Lessons in journalism entrepreneurship from the ONA

It is no surprise that a session on entrepreneurship at the Online News Association conference is packed.

Ann Grimes from the Graduate Program in Journalism, Stanford University starts by talking about a new capstone course that combines journalism, business and technology students.

Her twentysomething students are interested in doing their own start-ups. Her advice to budding entrepreneurs is to fail and fail fast, learn from failure, get feedback and revise your idea. But also don’t fall in love with your idea.

She has found that journalists are risk-averse and somehow the “good enough” approach of technologists is alien to the culture of journalism.

And someone is is behind one of the new journalist start-ups is Scott Lewis, CEO, Voice of San Diego.

A year ago, it was seen as an odd experiment. But now the idea of a non-profit news site has become more accepted and it has inspired more attempts at similar start-ups.

He describes the site as a public service, and wants donors and sponsors to think of Voice of San Diego as a service for the community.

Lewis says he is not pursuing page views, rather he is pursuing engagement with the city of San Diego

He explains how he started working there as a writer in 2005 before taking it over and realising just how hard to keep a business going.

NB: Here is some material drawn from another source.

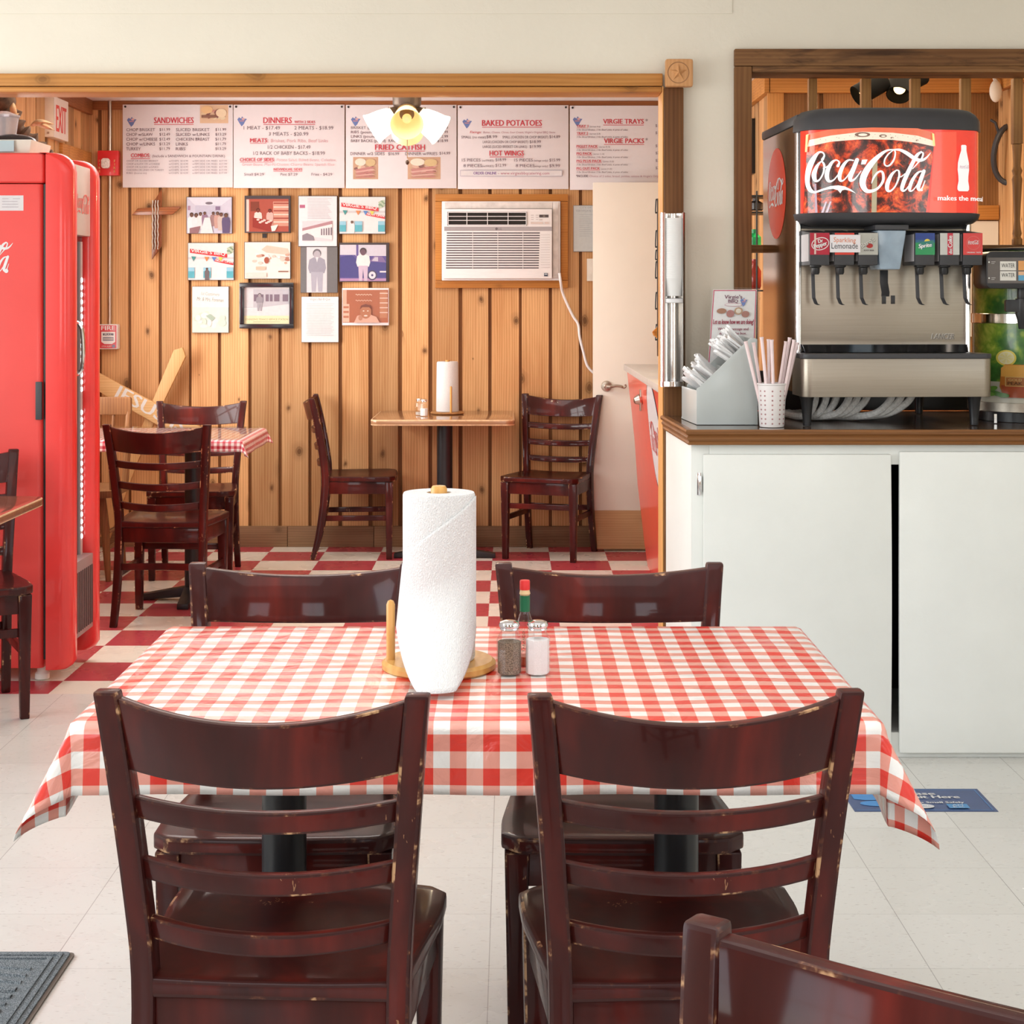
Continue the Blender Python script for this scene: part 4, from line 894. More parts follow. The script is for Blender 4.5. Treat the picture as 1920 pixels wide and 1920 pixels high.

He admits that he goes to bed worrying about the future of 13 people and wakes up with the same thought.

What he doesn’t want to do is lay anyone off, as this would be “a failure on my side.” His advice is to have a vision of where you want to go and don’t get hung up on the technology.

In his remarks, Om Malik, founder of GigaOm, modestly explains how his company came to be.

He says that he saw inefficient corporate structures plaguing more media companies and decided this was not how he saw his future. He didn’t want a faceless person in New York deciding his future.

Since launch from of his personal GigaOm blog, the company now has network of seven blogs with 21 people working, organises several conferences and has a business research side. The business aim is to reduce reliance on advertising.

His advice: “It looks much easier from the outside then from the inside.”

“But when the rewards come in, it is a fantastic feeling,” he says, “but 99% of your days are going to be bad.”

The competitive advantage of big media companies are traffic and their salesforce, says Om. But he sees no difference in the journalism, arguing that his writers may actually be closer to the story.

Om’s advice is not to think like a journalist, but to think like a businessperson, with business professionals in key positions in the company.

The bottom line, he says, is just do it. Stop thinking about doing, and start doing.

He explains that information is being atomised and this means that journalists have to figure out how to grab the attention of their consumers by working out how to best serve the audience.